Я назвался ее земляком, она спросила, какой я станицы, я назвал, и она заплакала, так как она не раз в ней бывала в довоенное время. Мне стало жаль ее и ребенка. Она сообщила о том, что здесь похоронила отца, умершего от голода, и мать находится при смерти. Глядя на нее, вполне можно было поверить ее словам. Я попросил ее подождать, а ординарца Юрия послал в вагон с продовольствием, чтобы помощник командира полка по снабжению отпустил круп, муки и сухарей по объему солдатского вещевого мешка. Я попросил Юру помочь отнести этот мешок до их стоянки в конце кишлака. Она много раз оглядывалась, глазами, полными слез, благодарила, и даже не находила слов, какими можно было высказать благодарность за такую неожиданную помощь.
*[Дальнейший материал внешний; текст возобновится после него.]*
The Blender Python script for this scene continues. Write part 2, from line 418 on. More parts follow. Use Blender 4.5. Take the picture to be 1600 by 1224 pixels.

Примерно часом позднее к нашему вагону подбежал капитан, замполит 2-го батальона, и начал меня умолять, чтобы я отпустил его на несколько дней разыскать и навестить здесь умирающих родителей и после догнать эшелон скорым поездом. Я догадался, что он тоже мой земляк, в суете не вскрытый соответствующими органами и не отстраненный от должности. Я выдал ему отпускной билет на неделю и хотел написать записку об отпуске продуктов, но он ответил, что возьмет их из батальонных продуктовых трофейных запасов.
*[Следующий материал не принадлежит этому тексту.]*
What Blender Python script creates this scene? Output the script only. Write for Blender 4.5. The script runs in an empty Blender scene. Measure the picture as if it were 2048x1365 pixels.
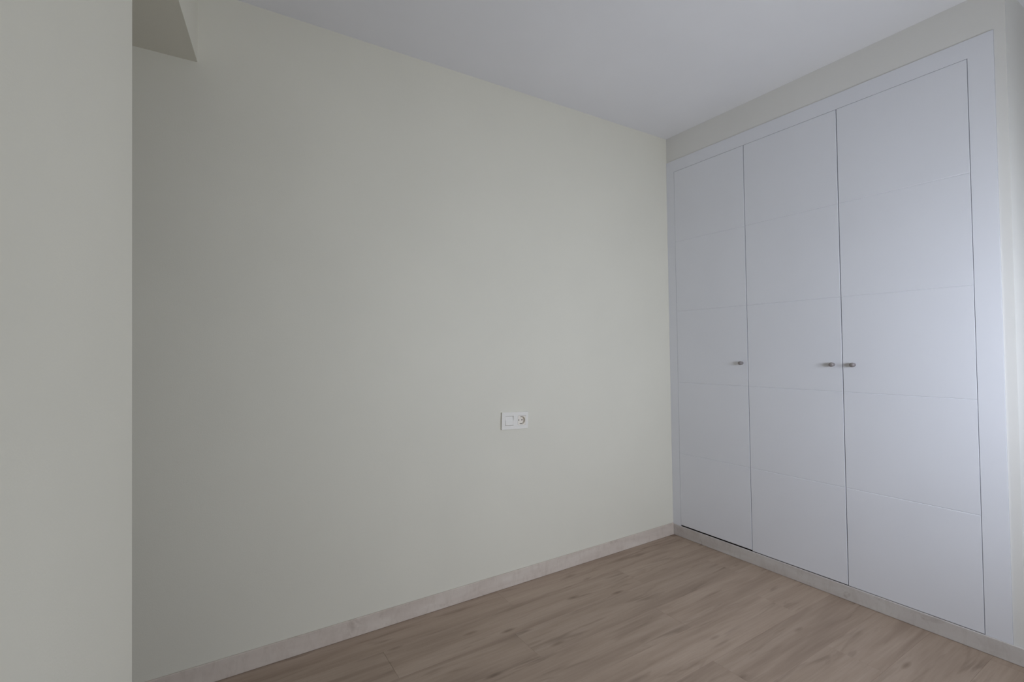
import bpy, bmesh, math, random
from mathutils import Matrix, Vector

random.seed(7)
scene = bpy.context.scene
COL = scene.collection

# ------------------------------------------------------------------ camera
cam_data = bpy.data.cameras.new('camera')
cam_data.sensor_width = 36.0
cam_data.lens = 975.94 / 2048 * 36.0
cam_data.clip_start = 0.02
cam = bpy.data.objects.new('camera', cam_data)
COL.objects.link(cam)
FW = Vector((0.53617498, 0.84390484, 0.01846657))
RT = Vector((0.84410461, -0.53599466, -0.01404061))
UP = Vector((0.00195096, -0.02311594, 0.99973089))
m = Matrix((RT, UP, -FW)).transposed().to_4x4()
m.translation = Vector((-2.4232, -2.0017, 1.13))
cam.matrix_world = m
scene.camera = cam

# ------------------------------------------------------------------ light and exposure
WIN_X0, WIN_X1, WIN_Z0, WIN_Z1 = -1.40, -0.44, 0.97, 1.42     # daylight gap below the added light-blocking slats
WALL_Y = -2.36                                                # inner face of the window wall
world = bpy.data.worlds.new('overcast_sky')
world.use_nodes = True
bgn = world.node_tree.nodes['Background']
bgn.inputs['Color'].default_value = (0.62, 0.74, 1.0, 1)
bgn.inputs['Strength'].default_value = 1.0
scene.world = world

ld = bpy.data.lights.new('window_daylight', 'AREA')
ld.shape = 'RECTANGLE'
ld.size = WIN_X1 - WIN_X0
ld.size_y = WIN_Z1 - WIN_Z0
ld.energy = 31.0
ld.color = (0.82, 0.895, 1.05)
lo = bpy.data.objects.new('window_daylight', ld)
lo.location = ((WIN_X0 + WIN_X1) / 2, WALL_Y - 0.185, (WIN_Z0 + WIN_Z1) / 2)
lo.rotation_euler = (math.radians(90), 0, 0)                  # emits towards +y, into the room
COL.objects.link(lo)

scene.view_settings.view_transform = 'Standard'
scene.view_settings.look = 'None'
scene.view_settings.gamma = 1.0
scene.view_settings.use_curve_mapping = False
scene.view_settings.exposure = 0.0


# ------------------------------------------------------------------ materials
def new_mat(name):
    mt = bpy.data.materials.new(name)
    mt.use_nodes = True
    nt = mt.node_tree
    return mt, nt, nt.nodes['Principled BSDF']


def ramp(nt, fac, stops):
    r = nt.nodes.new('ShaderNodeValToRGB')
    e = r.color_ramp.elements
    e[0].position, e[0].color = stops[0][0], (*stops[0][1], 1)
    e[1].position, e[1].color = stops[-1][0], (*stops[-1][1], 1)
    for p, c in stops[1:-1]:
        k = e.new(p)
        k.color = (*c, 1)
    nt.links.new(fac, r.inputs['Fac'])
    return r.outputs['Color']


def noise(nt, vec, scale, detail=3.0, rough=0.5, dist=0.0):
    n = nt.nodes.new('ShaderNodeTexNoise')
    n.inputs['Scale'].default_value = scale
    n.inputs['Detail'].default_value = detail
    n.inputs['Roughness'].default_value = rough
    n.inputs['Distortion'].default_value = dist
    nt.links.new(vec, n.inputs['Vector'])
    return n.outputs['Fac']


def mapping(nt, vec, scale=(1, 1, 1)):
    mp = nt.nodes.new('ShaderNodeMapping')
    mp.inputs['Scale'].default_value = scale
    nt.links.new(vec, mp.inputs['Vector'])
    return mp.outputs['Vector']


def mixc(nt, kind, fac, a, b):
    x = nt.nodes.new('ShaderNodeMix')
    x.data_type = 'RGBA'
    x.blend_type = kind
    if isinstance(fac, float):
        x.inputs[0].default_value = fac
    else:
        nt.links.new(fac, x.inputs[0])
    for s, v in ((x.inputs[6], a), (x.inputs[7], b)):
        if isinstance(v, tuple):
            s.default_value = (*v, 1)
        else:
            nt.links.new(v, s)
    return x.outputs[2]


def paint(name, col, rough, bump=0.0, spec=0.3):
    mt, nt, b = new_mat(name)
    tc = nt.nodes.new('ShaderNodeTexCoord')
    n = noise(nt, tc.outputs['Object'], 2.2, 3)
    c2 = tuple(x * 0.975 for x in col)
    nt.links.new(ramp(nt, n, [(0.35, c2), (0.65, col)]), b.inputs['Base Color'])
    b.inputs['Roughness'].default_value = rough
    b.inputs['Specular IOR Level'].default_value = spec
    if bump:
        bp = nt.nodes.new('ShaderNodeBump')
        bp.inputs['Strength'].default_value = bump
        bp.inputs['Distance'].default_value = 0.0015
        nt.links.new(noise(nt, tc.outputs['Object'], 260, 2), bp.inputs['Height'])
        nt.links.new(bp.outputs['Normal'], b.inputs['Normal'])
    return mt


def plain(name, col, rough, metal=0.0, spec=0.5):
    mt, nt, b = new_mat(name)
    b.inputs['Base Color'].default_value = (*col, 1)
    b.inputs['Roughness'].default_value = rough
    b.inputs['Metallic'].default_value = metal
    b.inputs['Specular IOR Level'].default_value = spec
    return mt


M_WALL = paint('wall_paint', (0.75, 0.72, 0.615), 0.7, 0.12)
M_WALL2 = paint('wall_paint_lit', (0.785, 0.77, 0.73), 0.7, 0.12)  # same paint as the long wall, brighter light put into its colour
M_CEIL = paint('ceiling_paint', (0.85, 0.84, 0.845), 0.8, 0.08)
M_DOOR = paint('white_lacquer', (0.80, 0.805, 0.838), 0.42, 0.02, 0.45)
M_INSIDE = plain('carcass_board', (0.40, 0.40, 0.41), 0.7)
M_PLATE = plain('white_plastic', (0.83, 0.80, 0.73), 0.4)
M_WELL = plain('cream_plastic', (0.86, 0.80, 0.70), 0.4)
M_HOLE = plain('dark_hole', (0.015, 0.014, 0.013), 0.8)
M_CLIP = plain('clip_metal', (0.24, 0.22, 0.19), 0.4, 0.8)
M_KNOB = plain('brushed_nickel', (0.29, 0.26, 0.25), 0.5, 0.3)
M_SUB = plain('underlay', (0.10, 0.085, 0.07), 0.9)


def wood_floor():
    mt, nt, b = new_mat('oak_laminate')
    L = nt.links.new
    tc = nt.nodes.new('ShaderNodeTexCoord')
    oi = nt.nodes.new('ShaderNodeObjectInfo')
    mul = nt.nodes.new('ShaderNodeVectorMath')
    mul.operation = 'SCALE'
    mul.inputs[0].default_value = (37.0, 53.0, 19.0)
    L(oi.outputs['Random'], mul.inputs['Scale'])
    add = nt.nodes.new('ShaderNodeVectorMath')
    add.operation = 'ADD'
    L(tc.outputs['Object'], add.inputs[0])
    L(mul.outputs['Vector'], add.inputs[1])
    v = add.outputs['Vector']
    broad = noise(nt, mapping(nt, v, (0.9, 11, 1)), 1.6, 3, 0.55, 0.4)
    fine = noise(nt, mapping(nt, v, (3.0, 60, 1)), 2.2, 5, 0.6, 0.4)
    patch = noise(nt, mapping(nt, v, (2.6, 20, 1)), 1.3, 3, 0.5, 0.7)
    c = ramp(nt, broad, [(0.25, (0.30, 0.221, 0.167)), (0.5, (0.397, 0.301, 0.229)), (0.75, (0.46, 0.357, 0.28))])
    c = mixc(nt, 'MULTIPLY', 0.4, c, ramp(nt, fine, [(0.3, (0.78, 0.76, 0.74)), (0.6, (1, 1, 1))]))
    c = mixc(nt, 'MULTIPLY', 0.8, c, ramp(nt, patch, [(0.26, (0.62, 0.60, 0.59)), (0.42, (1, 1, 1))]))
    # sparse knots, stretched along the grain
    vo = nt.nodes.new('ShaderNodeTexVoronoi')
    vo.inputs['Scale'].default_value = 1.0
    L(mapping(nt, v, (3.0, 10.5, 1)), vo.inputs['Vector'])
    c = mixc(nt, 'MULTIPLY', 0.75, c, ramp(nt, vo.outputs['Distance'], [(0.03, (0.45, 0.41, 0.38)), (0.13, (1, 1, 1))]))
    # each plank a little lighter or darker
    tone = ramp(nt, oi.outputs['Random'], [(0.0, (0.955, 0.955, 0.95)), (1.0, (1.03, 1.03, 1.025))])
    c = mixc(nt, 'MULTIPLY', 1.0, c, tone)
    L(c, b.inputs['Base Color'])
    b.inputs['Roughness'].default_value = 0.55
    b.inputs['Specular IOR Level'].default_value = 0.35
    bp = nt.nodes.new('ShaderNodeBump')
    bp.inputs['Strength'].default_value = 0.06
    bp.inputs['Distance'].default_value = 0.001
    L(fine, bp.inputs['Height'])
    L(bp.outputs['Normal'], b.inputs['Normal'])
    return mt


def skirting(name, tint):
    mt, nt, b = new_mat(name)
    tc = nt.nodes.new('ShaderNodeTexCoord')
    t = lambda c: tuple(x * k for x, k in zip(c, tint))
    n1 = noise(nt, mapping(nt, tc.outputs['Object'], (2.4, 2.4, 11)), 1.0, 4, 0.6, 0.8)
    n2 = noise(nt, mapping(nt, tc.outputs['Object'], (34, 34, 14)), 1.0, 4, 0.7, 0.6)
    n3 = noise(nt, mapping(nt, tc.outputs['Object'], (8, 8, 9)), 1.0, 4, 0.65, 0.8)
    c = ramp(nt, n1, [(0.3, t((0.535, 0.485, 0.45))), (0.5, t((0.60, 0.555, 0.52))), (0.7, t((0.65, 0.62, 0.585)))])
    c = mixc(nt, 'MULTIPLY', 0.32, c, ramp(nt, n2, [(0.34, (0.78, 0.75, 0.72)), (0.52, (1, 1, 1))]))
    c = mixc(nt, 'MULTIPLY', 0.75, c, ramp(nt, n3, [(0.27, (0.62, 0.57, 0.54)), (0.41, (1, 1, 1))]))
    nt.links.new(c, b.inputs['Base Color'])
    b.inputs['Roughness'].default_value = 0.6
    b.inputs['Specular IOR Level'].default_value = 0.3
    return mt


M_FLOOR = wood_floor()
M_SKIRT = skirting('whitewashed_skirting', (1.06, 1.0, 0.925))
M_SKIRT2 = skirting('whitewashed_plinth', (1.0, 1.0, 1.0))


# ------------------------------------------------------------------ mesh helpers
def add_box(bm, x0, x1, y0, y1, z0, z1):
    vs = [bm.verts.new(p) for p in ((x0, y0, z0), (x1, y0, z0), (x1, y1, z0), (x0, y1, z0),
                                    (x0, y0, z1), (x1, y0, z1), (x1, y1, z1), (x0, y1, z1))]
    for f in ((3, 2, 1, 0), (4, 5, 6, 7), (0, 1, 5, 4), (1, 2, 6, 5), (2, 3, 7, 6), (3, 0, 4, 7)):
        bm.faces.new([vs[i] for i in f])


def add_prism(bm, pts, z0, z1):
    lo_ = [bm.verts.new((x, y, z0)) for x, y in pts]
    hi_ = [bm.verts.new((x, y, z1)) for x, y in pts]
    n = len(pts)
    bm.faces.new(list(reversed(lo_)))
    bm.faces.new(hi_)
    for i in range(n):
        bm.faces.new([lo_[i], lo_[(i + 1) % n], hi_[(i + 1) % n], hi_[i]])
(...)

Догнал он эшелон уже на Турксибе и рассказал о трагедии их народа, подвергшегося стопроцентной депортации, и о высылке чеченцев, ингушей, балкарцев, калмыков, крымских татар, немцев Поволжья и других народностей якобы за сотрудничество с оккупантами. Я по опыту понимал, что отдельные личности могли пойти на это, но чтобы карать полностью нацию — это мне казалось невероятным и несправедливым. Мой земляк сказал, что с прибытием на место выгрузки и ему уготовлена такая же участь.
Ю. И. МУХИН. Вообще-то в этой части книги я не хотел комментировать Александра Захаровича, но в данном случае хорошо видно, как он в своих воспоминаниях прогибается под «демократическую общественность» — хочет ей понравиться. Этой общественности, чтобы развалить СССР, нужно было вызвать ненависть всех народов к государствообразующей нации — к русским. Вот эта общественность и завела бодягу про несчастные выселенные народы, которые якобы сотнями тысяч вдруг начали умирать в тылу от голода, хотя рядом с ними почему-то не умирали несколько миллионов тех же русских, украинцев и белорусов, в ходе эвакуации выселенных в эти же места. Даже с евреями ничего не случилось, хотя им, в отличие от немцев и горских народов, приходилось убегать налегке, а не с 200 кг на человека домашних вещей, как это разрешалось при переселении поволжских немцев или чеченцев. Вот выше Александр Захарович описал, как они с другом при бегстве от немцев на станции Минводы ограбили скотниц, которые эвакуировали свиней в тыл. А ведь если эти русские или украинские скотницы прорвались, то они так и остались в своей летней одежонке в тех же местах, куда выселяли и «бедные народы». Но Александр Захарович не высказывает к этим русским скотницам ни малейшего сочувствия, а вот о горькой судьбе карачаевцев он счел нужным написать.
О них же сочло нужным вспомнить и гестапо в докладе от 6 ноября 1942 года (немцы как раз пытались взять Сталинград, а сам Лебединцев защищал предгорья Кавказа). Доклад назывался «Общее положение и настроение в оперативном районе Северного Кавказа» и в нем, в частности, писалось: «Когда немецкие вооруженные силы вошли в Карачаевскую область, они были встречены всеобщим ликованием. В готовности помочь немцам они превзошли самих себя. Так, например, айнзацкоманда полиции безопасности и СД, прибывшая в начале сентября, была принята с воодушевлением, сравнимым с днями присоединения Судетской области. Сотрудников команды обнимали и поднимали на плечи. Предлагали подарки, и произносились речи, которые заканчивались здравицей в честь фюрера».
Правда, в данном случае есть разница: эта карачаевка со своими папой и мамой делали немецкой айнзац-команде подарки за свой счет, а Александр Захарович, как кадровый офицер, без колебаний сделал им подарок за счет ухудшения питания вверенных ему солдат.